Constantius II, in an attempt to deal a significant blow to the usurper Magnentius who had risen against him and his imperial colleagues, appears to have persuaded local Germanic tribes to launch attacks on Treveri [now Trier], the centre of Magnentius' power. The usurper's brother, Decentius, was in command of the city, but after a period of absence from it in mid AD 353 - perhaps to deal with one of the Germanic incursions - returned to find that the hugely important city had been closed off to him and his men in revolt, and was now under the command of Poemenius. Decentius had no option but to retreat from the city, moving further West, and now, stripped of his power base, bearing no real obstacle to the forces of Constantius II.

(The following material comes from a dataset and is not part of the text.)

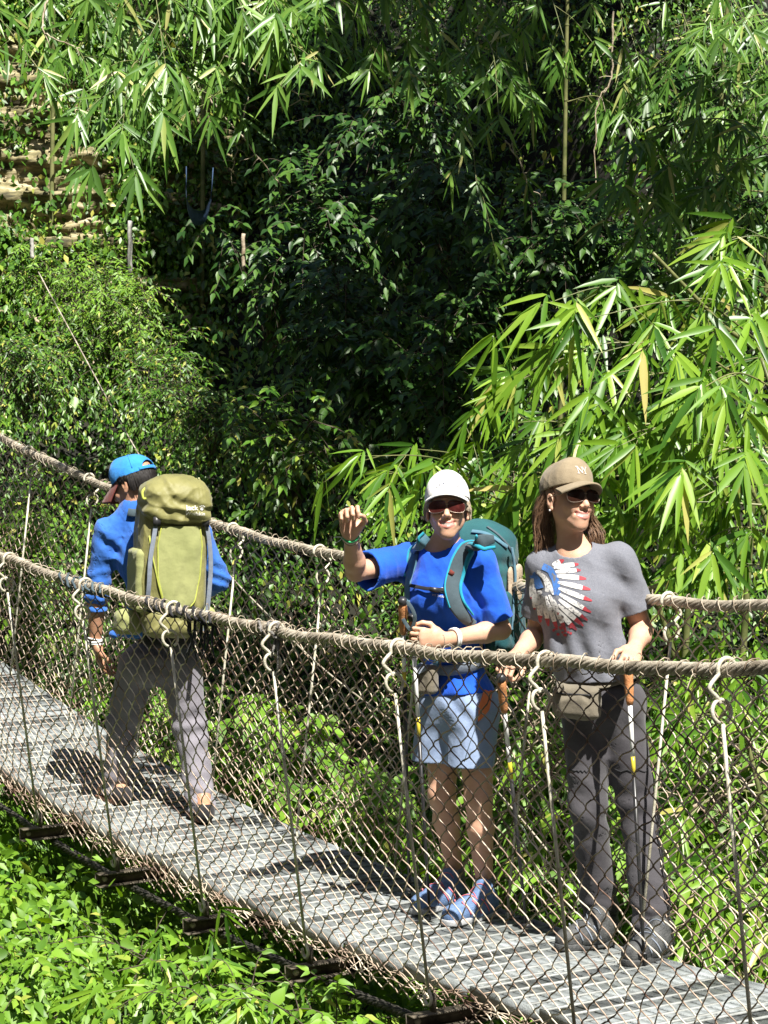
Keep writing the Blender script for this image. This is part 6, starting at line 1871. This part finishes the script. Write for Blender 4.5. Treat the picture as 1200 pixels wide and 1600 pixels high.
    q = Lp(-.01, .02, -.325); solid_obj('base_compartment', [rbox(q, (.115, .10, .07), .05, 0, Rm=PF), wrinkle(.008, 16, 10)], q - .16, q + .16, .0045, M['olive'], pk)
    q = Lp(.02, -.05, -.40); solid_obj('lumbar_pad', [rbox(q, (.12, .04, .05), .03, 0, Rm=PF)], q - .14, q + .14, .0045, M['black_cloth'], pk)
    # yellow rain loop on the lid corner and shoulder strap
    mb = MB(); mb.tube(bez([Lp(-.135, .06, .27), Lp(-.155, .08, .25), Lp(-.15, .09, .22), Lp(-.12, .10, .235)], 6), .006, 6); mb.build('lid_loop', M['lime_trim'], pk)
    strap_on(bs, [a(214, 802, -.3), a(203, 806, -.3), a(192, 804, -.3)], .035, 'slate_strap', 'shoulder_strap', pk, eps=.010, thick=.014)
man_olive_pack()

# dark cloth wound round the near handrail
def wrap(label, ka, kb, m, seed, hang=0):
    mb = MB(); rr = np.random.RandomState(seed); kk = np.linspace(ka, kb, 120); t = np.linspace(0, 1, 120)
    base = bp(kk, 0, ropez(kk))
    for s_ in range(3):
        an = t * (kb - ka) * 26 + s_ * 2.1
        R = .024 + .004 * np.sin(t * 31 + s_) + .003 * np.sin(t * 77)
        mb.tube(base + R[:, None] * (np.cos(an)[:, None] * BN3 + np.sin(an)[:, None] * UP), .0055, 5)
    for i in range(hang):
        k = rr.uniform(ka + (kb - ka) * .45, kb); p = bp(k, 0, ropez(k) - .02); l = rr.uniform(.05, .17)
        mb.tube(bez([p, p + DOWNV * l * .5 + rr.normal(size=3) * .012, p + DOWNV * l + rr.normal(size=3) * .018], 4), np.linspace(.006, .002, 9), 4)
    tag(mb.build('cloth_wrapping', M[m]), label, 'cloth')
DOWNV = np.array([0, 0, -1.0])
wrap('dark frayed cloth wound round the near handrail in front of the olive backpack', 1.75, 2.45, 'black_cloth', 1, 9)
wrap('dark grey cloth wound round the near handrail beside the man\'s bare forearm', .72, 1.25, 'slate_strap', 2, 0)
wrap('pale cloth knot on the near handrail right of the dark wrapping', 2.88, 3.06, 'sock', 3, 5)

This issue dates to the brief period [perhaps a month] of Poemenius' revolt, in which the city mint stopped issuing coinage for Magnentius and Decentius, and instead issued a hybrid series with obverses in the name of Constantius II and using Magnentius' Chi-Ro types for the reverses - a series which heralded the Magnentian clan's consequential loss of power at Trier and in the West and foreshadowed their defeat by Constantius II at the Battle of Mons Seleucus and subsequent suicide later that year.

The series of which this coin is a part, then, is of significant interest and importance, bearing testimony 'to a little known chapter of Roman and numismatic history' and constituting [alongside Ammianus' brief reference to his later execution] all that remains of Poemenius' existence [Holt, pp.72-73].